News Team, 30/03/2022

The listed trust version of Bill Ackman’s hedge fund Pershing Square, Pershing Square Holdings (PSH) has released its results for the year ending 31 December 2021 and one noticeable aspect is that despite a strong performance by the underlying portfolio, the fund’s discount to NAV widened from 23 percent to 28.3 percent during the reporting period.

During the year, PSH’s total NAV return including dividends was 26.9 percent, ending the year at $57.30 per share. PSH generated a total shareholder return of 18.6 percent over the same period as a result of the widening of the discount to NAV.

By comparison, the S&P 500 increased 28.7 percent during the year ended December 31, 2021.  This performance in 2021 follows a period of performance for PSH including its three-year annualized NAV return of 50.1 percent (share price 48.4 percent, S&P 500 26.0 percent) and five-year annualized NAV return is 26.4 percent (share price 23.8 percent, S&P 500 18.4 percent).  

PSH’s growth in 2021 was driven by the performance across its portfolio companies, most notably at Lowe’s, Universal Music Group (UMG), and from PSH’s interest rate hedge position. According to the firm, the largest detractor from performance in 2021 was the decrease in value of PSH’s commitment to invest in Pershing Square Tontine Holdings (PSTH). The PSTH share price declined from $27.72 to $19.72 during 2021, leading to a decrease in the value of PSH’s forward purchase agreements and Sponsor Warrants.

At an initial cost of $157 million – or 1.4 percent of PSH’s assets at the time – the interest rate hedge’s asymmetric nature protected the portfolio. The hedge increased in value during the year. In January 2022, the substantial majority of the hedge was sold generating proceeds of $1.25 billion across the Pershing Square Funds.

The proceeds were then used to establish a new core position for PSH in Netflix, whose share price had significantly declined in recent months, leading the portfolio manager to believe it was undervalued.

However, the portfolio manager remains concerned about the potential impact of inflation on PSH’s portfolio and has since re-established a similar asymmetric interest rate swaption position to protect the portfolio going forward.

During the year, PSH initiated positions in UMG, Domino’s Pizza and Canadian Pacific Railway. It also took profit by exiting from its positions in Starbucks and Agilent Technologies. In early 2022 PSH initiated a position in Netflix with the proceeds generated from its interest rate swaption hedge and also established a new interest rate swaption hedge.
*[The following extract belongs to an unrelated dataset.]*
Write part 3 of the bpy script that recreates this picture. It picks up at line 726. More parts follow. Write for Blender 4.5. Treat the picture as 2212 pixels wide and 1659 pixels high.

Going forward, the portfolio manager is focused on finding a potential transaction for Pershing Square Tontine Holdings Ltd. (PSTH) that meets its core investment principles. The firm has filed a public registration statement for Pershing Square SPARC Holdings (SPARC), which remains subject to SEC review. If the deal is approved, it will allow the fund to continue to work on a potential merger transaction without burdening investors with the opportunity cost of keeping their money in a trust account.